Israelis also control the movement of goods in and out of Gaza. After two Islamic suicide bombers killed 21 soldiers at a bus stop near the Israeli town of Netanya in January, the Israeli government closed Gaza to truck traffic for four months to pressure Arafat to clamp down on extremists. Without Israeli cement, construction came to a halt; Palestinian fruit and vegetable exports were left to rot in the sun.
The closure cost Gaza’s economy $500 million and a 90% drop in exports, said Isam Shawwa, an adviser to Arafat’s Ministry of Planning and International Cooperation.
Borders Generally Open
The borders are generally open now, but new, stiffer Israeli measures for monitoring trucks have slowed the flow of goods, raising the price of flour, sugar and other basics by as much as half. Meanwhile, about 15,000 Gazans are allowed into Israel to work each day, compared to about 56,000 during the intifada and 80,000 during harvests before.
Tens of thousands of Palestinians have found jobs in the new public sector and police force, but that has not been enough to lower unemployment.
“The economic situation is bad, and that is the most important thing to us,” said 21-year-old Najaw Khrwat. “We women see the hardship our fathers or husbands go through, and it all falls on us to make ends meet and keep the family together.”
A canopy of ripening grapes covers the patio where she served sweet coffee and pumpkin seeds on a recent evening to family and neighbors assessing the progress of their Palestinian government. Arafat gave the big jobs to undeserving outsiders returning from exile, complained one friend. These jobs belong to leaders of the intifada who fought and were jailed, he said.
“Some of the people who came back deserve what they have,” Khrwat disagreed. Her voice gathered force as she spoke out to the men before her. “And there have been other changes. Some women have gotten jobs in the Sulta [Palestinian Authority]. Nobody expected that. You can leave the house. There is a law to protect you now, and Palestinian police.”
An electrical outage brought the talk to a temporary halt until candles could be found. In the dim light, one member of the group issued his solemn judgment. “The peace agreement is not enough to measure up to the blood lost in Gaza,” said taxi driver Jala Hamdan.
Throughout Gaza, there is a feeling that price increases and the newly awakened public life are deepening the divide between the well-to-do and the poor. Restaurants are opening at the beach, but most people cannot afford them. The streets are being paved, but most people still walk or ride donkey carts. The pretty skyscrapers are out of reach.
The much-anticipated foreign investment that is needed to revive Gaza’s economy has not arrived, in part because of the stifling border closure but also because of disorganization and infighting among members of the Palestinian Authority.

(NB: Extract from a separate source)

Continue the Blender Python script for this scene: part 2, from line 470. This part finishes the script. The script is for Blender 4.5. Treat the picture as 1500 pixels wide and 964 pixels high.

Many Gazans complain that the administration is setting up a “typically Arab” system of bribes and nepotism for securing everything from government contracts to building permits.
“I’m sure you saw us on TV dancing in the streets when Arafat returned,” said Zaid Aljourani, 25, an Arabic teacher hoping for a public school job. “Well, quickly we realized there were big problems ahead. The fact is, some people are being taken care of and others are neglected. There’s a layer down on the ground and a layer in the sky.”
Palestinians, accustomed to speaking their minds, do not hesitate to criticize Arafat aloud and in the company of strangers. One of their complaints is that he is stifling freedom of the press with pressure and arbitrary arrests. A new law includes an open-ended prohibition on reporting anything that might hamper Palestinian unity.
Justice Called Arbitrary
Human rights organizations such as Amnesty International also have accused Arafat of managing an arbitrary justice system and using secret, summary trials in military courts to convict Hamas and Islamic Jihad militants. American and Israeli officials have been willing to look the other way at these abuses when they are used to control fundamentalists.
The lessons of Gaza are unsettling to Palestinian residents of the West Bank. They fear similarly patchy justice and economic decline.
They dread limited sovereignty like that in Gaza, where Israelis still collect the water, electric and telephone bills and the only way to send a letter abroad is to take it to an Israeli mailbox. On top of this, Gazans continue to live with about 5,000 Jewish settlers uncomfortably in their midst.
West Bank residents know they face an even tougher map, one that looks more like Swiss cheese than a Palestinian state. There are seven Arab cities and more than 400 surrounding villages interspersed with scores of settlements housing at least 120,000 Jews.
That, and a porous 287-mile border along the so-called Green Line with Israel, makes the West Bank’s 1.2 million Palestinian residents harder to lock up than Gazans, but their lives may become equally difficult if they are forced to pass through multiple Israeli checkpoints on roads between Arab cities. Security--protection from Jewish settlers and Islamic fundamentalists alike--will be more difficult in the vast, chopped-up region.
So will administration. Once the Palestinians assume control over the entire area, they will be responsible for about 10 times the area currently under their wing. Expectations may be lower than when the authority arrived in Gaza, but demands on its services will be greater.
Members of the authority say they are better-equipped to take over the West Bank than they were when they arrived in Gaza. They have government ministries in place and a year of experience under their belts. After initial delays in Gaza, the authority established adequate systems of accounting to receive some of the $2.3 billion committed by foreign donors in October, 1993. About $500 million has been spent, some of that in the West Bank.
“The West Bank may not wait for us with open arms,” said Shawwa, the Planning Ministry adviser. “But they will benefit from our experience in Gaza.”